July 1998, Volume 4, Number 3
Congress: Guest Workers
On June 24, 1998, the Senate Immigration subcommittee held a hearing on
agricultural guest workers that focused on how the current H-2A program could
be made more employer friendly. Six US Senators testified that the US needs a
new guest worker program or a substantially revised H-2A program. The only
point of agreement was that a better labor exchange is needed.
In April, US Labor Secretary Alexis Herman said that the US does not "need
a new guest worker law to replace H-2A. We have workers that are available."
US Agriculture Secretary Dan Glickman said: "I share her views." Glickman
announced $18 million in grants for farm worker housing to expand Everglades
Village, a planned migrant farm worker community in Florida City built after
Hurricane Andrew destroyed much of the housing in the area in 1992.

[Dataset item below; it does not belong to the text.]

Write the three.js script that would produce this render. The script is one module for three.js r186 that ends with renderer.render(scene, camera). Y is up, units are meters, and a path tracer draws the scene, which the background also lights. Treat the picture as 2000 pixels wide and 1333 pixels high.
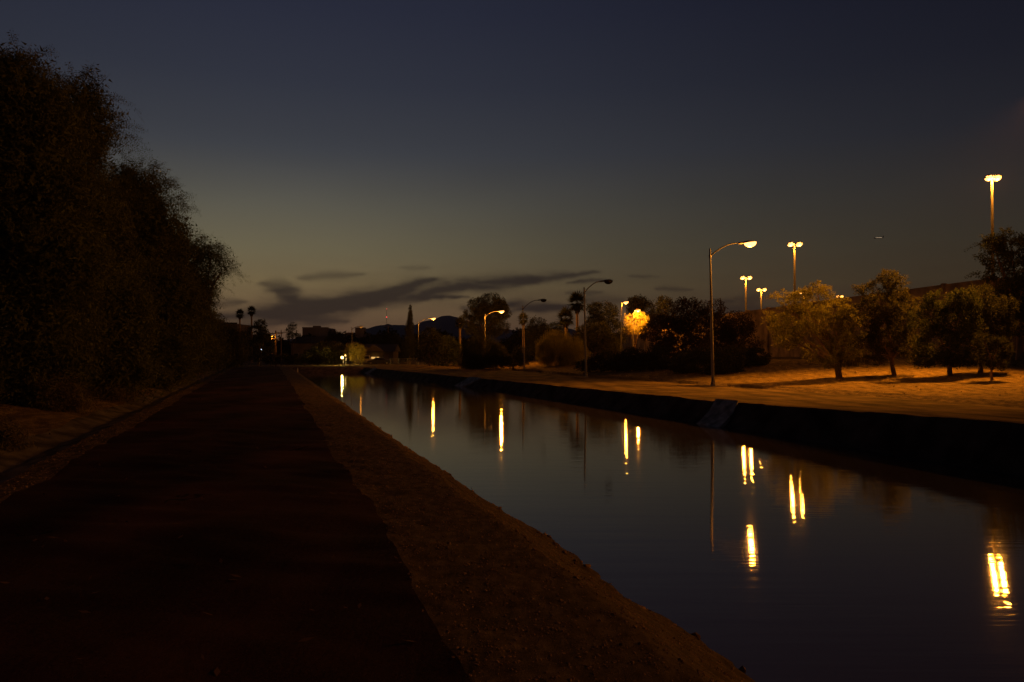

The Reform Party founded by Ross Perot is proposing a "reversible" guest
worker program that would legalize currently unauthorized farm workers and
require employers who want to hire them to pay an adverse-effect wage rate.
The workers would be encouraged to return to their country of origin by the
prospect of receiving the worker's and the employer's contribution to Social
Security, plus 10 percent, or about 25 percent of total earnings. Those
eligible to participate would have to be in the US illegally for at least two
months. For more information see: http://www.reformparty.org
The goals of the program are to legalize temporarily the current illegal
farm work force, prevent farm labor shortages, and to discourage additional
illegal immigration by requiring farmers who hire temporarily legalized workers
to participate in INS employment authorization programs. Major issues include:
(1) would the prospect of a one- or two-year legal work permit encourage
additional illegal immigration; (2) would exploitation increase if workers
worked illegally for two months to get an employer to offer the workers a
contract; and (3) would this program may lock US agriculture into a long-term
dependence on foreign workers; the program emphasizes rotating foreign workers
through US jobs rather than, for example, mechanizing or shifting
labor-intensive production abroad.
British West Indies Central Labor Organization. The British West
Indies Central Labor Organization has provided Caribbean nonimmigrant workers
from Jamaica, Barbados, Saint Lucia and Dominica to East Coast growers under
the H-2 program since 1943. In 1997, BWI CLO is expected to supply 8,000 to
9,000 H-2A workers, primarily for apple harvesting in the northeast.
The BWI CLO permits US farmers to designate workers wanted or not wanted by
name. BWI CLO charges H-2A workers five percent of what they earn for liaison
and other services; growers pay two percent of H-2A earnings to BWI CLO. BWI
CLO offers workers health insurance for $6.30 a week, and requires that 20
percent of the workers earnings be deposited in a Jamaican savings bank.
Dave Hogan, "Farm-worker shortage gets congressional attention," Oregonian,
June 25 1998. US General Accounting Office. 1998. H-2A Agricultural
Guestworker Program: Response to Additional Questions. HEHS-98-120R, Apr. 2.
U.S. Department of Labor Office of Inspector General. 1998. Consolidation of
Labor's Enforcement Responsibilities for the H-2A Program Could Better Protect
U.S. Agricultural Workers. Report Number: 04-98-004-03-321. March 31.